Reproduce the listing word for word, leaving every picture behind.
* * * * *
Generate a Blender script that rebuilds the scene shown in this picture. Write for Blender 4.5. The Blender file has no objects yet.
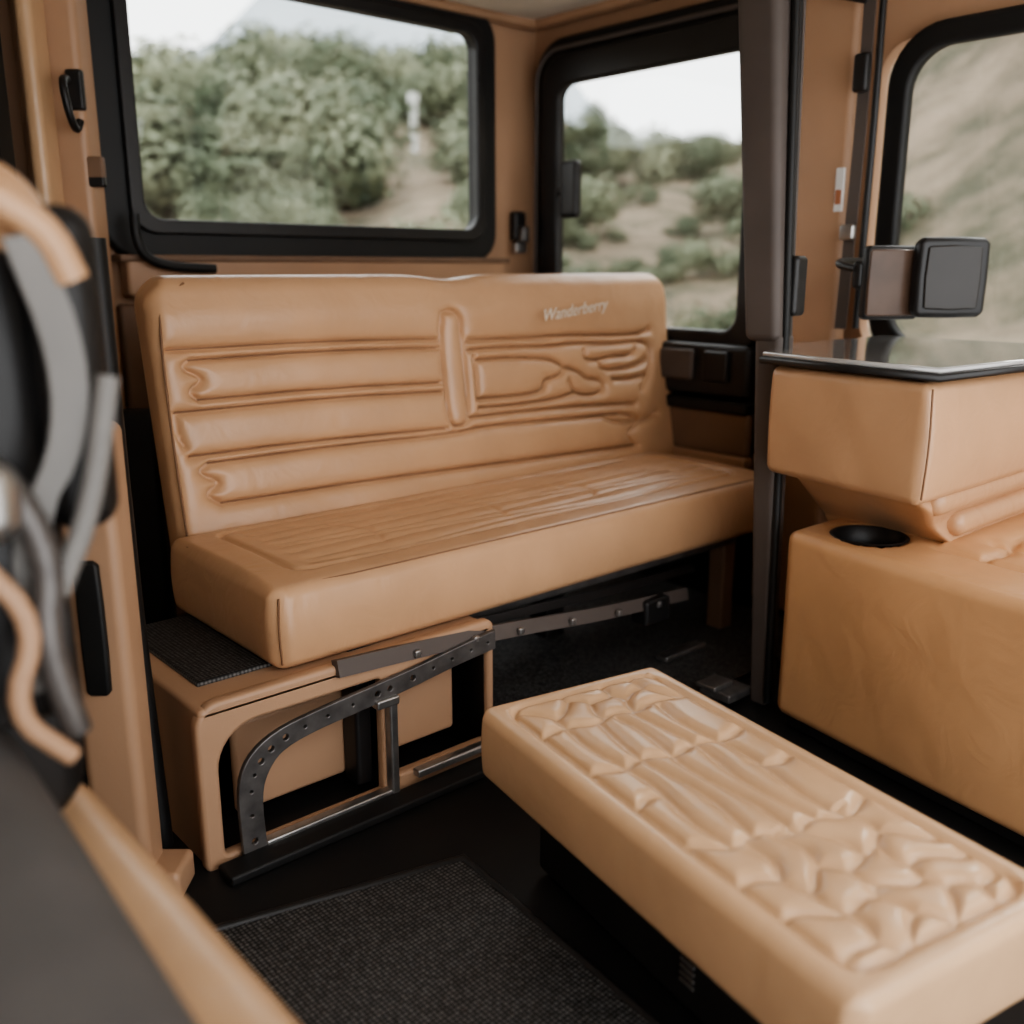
import bpy, bmesh, math, random
import numpy as np
from mathutils import Vector, Matrix
random.seed(4); rng=np.random.default_rng(7)
C=bpy.context.scene.collection

# ------------------------------------------------------------ materials
def new_mat(name):
    m=bpy.data.materials.new(name); m.use_nodes=True
    nt=m.node_tree; b=nt.nodes['Principled BSDF']
    return m,nt,b
def N(nt,t,**kw):
    n=nt.nodes.new(t)
    for k,v in kw.items():
        if k in n.inputs: n.inputs[k].default_value=v
        else: setattr(n,k,v)
    return n
def mat(name,col,rough=.5,metal=0,var=.12,vscale=6,bscale=300,bump=.1,bdist=.001,spec=.5,coat=0,wrinkle=0):
    m,nt,b=new_mat(name)
    tc=N(nt,'ShaderNodeTexCoord')
    n1=N(nt,'ShaderNodeTexNoise',Scale=vscale,Detail=4.0)
    nt.links.new(tc.outputs['Object'],n1.inputs['Vector'])
    r=N(nt,'ShaderNodeValToRGB')
    r.color_ramp.elements[0].position=.3; r.color_ramp.elements[1].position=.7
    r.color_ramp.elements[0].color=(*[c*(1-var) for c in col],1)
    r.color_ramp.elements[1].color=(*[min(1,c*(1+var)) for c in col],1)
    nt.links.new(n1.outputs['Fac'],r.inputs['Fac'])
    nt.links.new(r.outputs['Color'],b.inputs['Base Color'])
    n2=N(nt,'ShaderNodeTexNoise',Scale=bscale,Detail=3.0)
    nt.links.new(tc.outputs['Object'],n2.inputs['Vector'])
    bp=N(nt,'ShaderNodeBump',Strength=bump,Distance=bdist)
    nt.links.new(n2.outputs['Fac'],bp.inputs['Height'])
    if wrinkle:
        n3=N(nt,'ShaderNodeTexNoise',Scale=9.0,Detail=3.0,Distortion=.8)
        nt.links.new(tc.outputs['Object'],n3.inputs['Vector'])
        b2=N(nt,'ShaderNodeBump',Strength=wrinkle,Distance=.012)
        nt.links.new(n3.outputs['Fac'],b2.inputs['Height']); nt.links.new(b2.outputs['Normal'],bp.inputs['Normal'])
    nt.links.new(bp.outputs['Normal'],b.inputs['Normal'])
    b.inputs['Roughness'].default_value=rough
    b.inputs['Metallic'].default_value=metal
    b.inputs['Specular IOR Level'].default_value=spec
    b.inputs['Coat Weight'].default_value=coat
    return m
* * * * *
● EXERCISE ANSWER
Generate a Blender script that rebuilds the scene shown in this picture. Write for Blender 4.5. The Blender file has no objects yet.
import bpy, bmesh, math, random
import numpy as np
from mathutils import Vector, Matrix
random.seed(4); rng=np.random.default_rng(7)
C=bpy.context.scene.collection

# ------------------------------------------------------------ materials
def new_mat(name):
    m=bpy.data.materials.new(name); m.use_nodes=True
    nt=m.node_tree; b=nt.nodes['Principled BSDF']
    return m,nt,b
def N(nt,t,**kw):
    n=nt.nodes.new(t)
    for k,v in kw.items():
        if k in n.inputs: n.inputs[k].default_value=v
        else: setattr(n,k,v)
    return n
def mat(name,col,rough=.5,metal=0,var=.12,vscale=6,bscale=300,bump=.1,bdist=.001,spec=.5,coat=0,wrinkle=0):
    m,nt,b=new_mat(name)
    tc=N(nt,'ShaderNodeTexCoord')
    n1=N(nt,'ShaderNodeTexNoise',Scale=vscale,Detail=4.0)
    nt.links.new(tc.outputs['Object'],n1.inputs['Vector'])
    r=N(nt,'ShaderNodeValToRGB')
    r.color_ramp.elements[0].position=.3; r.color_ramp.elements[1].position=.7
    r.color_ramp.elements[0].color=(*[c*(1-var) for c in col],1)
    r.color_ramp.elements[1].color=(*[min(1,c*(1+var)) for c in col],1)
    nt.links.new(n1.outputs['Fac'],r.inputs['Fac'])
    nt.links.new(r.outputs['Color'],b.inputs['Base Color'])
    n2=N(nt,'ShaderNodeTexNoise',Scale=bscale,Detail=3.0)
    nt.links.new(tc.outputs['Object'],n2.inputs['Vector'])
    bp=N(nt,'ShaderNodeBump',Strength=bump,Distance=bdist)
    nt.links.new(n2.outputs['Fac'],bp.inputs['Height'])
    if wrinkle:
        n3=N(nt,'ShaderNodeTexNoise',Scale=9.0,Detail=3.0,Distortion=.8)
        nt.links.new(tc.outputs['Object'],n3.inputs['Vector'])
        b2=N(nt,'ShaderNodeBump',Strength=wrinkle,Distance=.012)
        nt.links.new(n3.outputs['Fac'],b2.inputs['Height']); nt.links.new(b2.outputs['Normal'],bp.inputs['Normal'])
    nt.links.new(bp.outputs['Normal'],b.inputs['Normal'])
    b.inputs['Roughness'].default_value=rough
    b.inputs['Metallic'].default_value=metal
    b.inputs['Specular IOR Level'].default_value=spec
    b.inputs['Coat Weight'].default_value=coat
    return m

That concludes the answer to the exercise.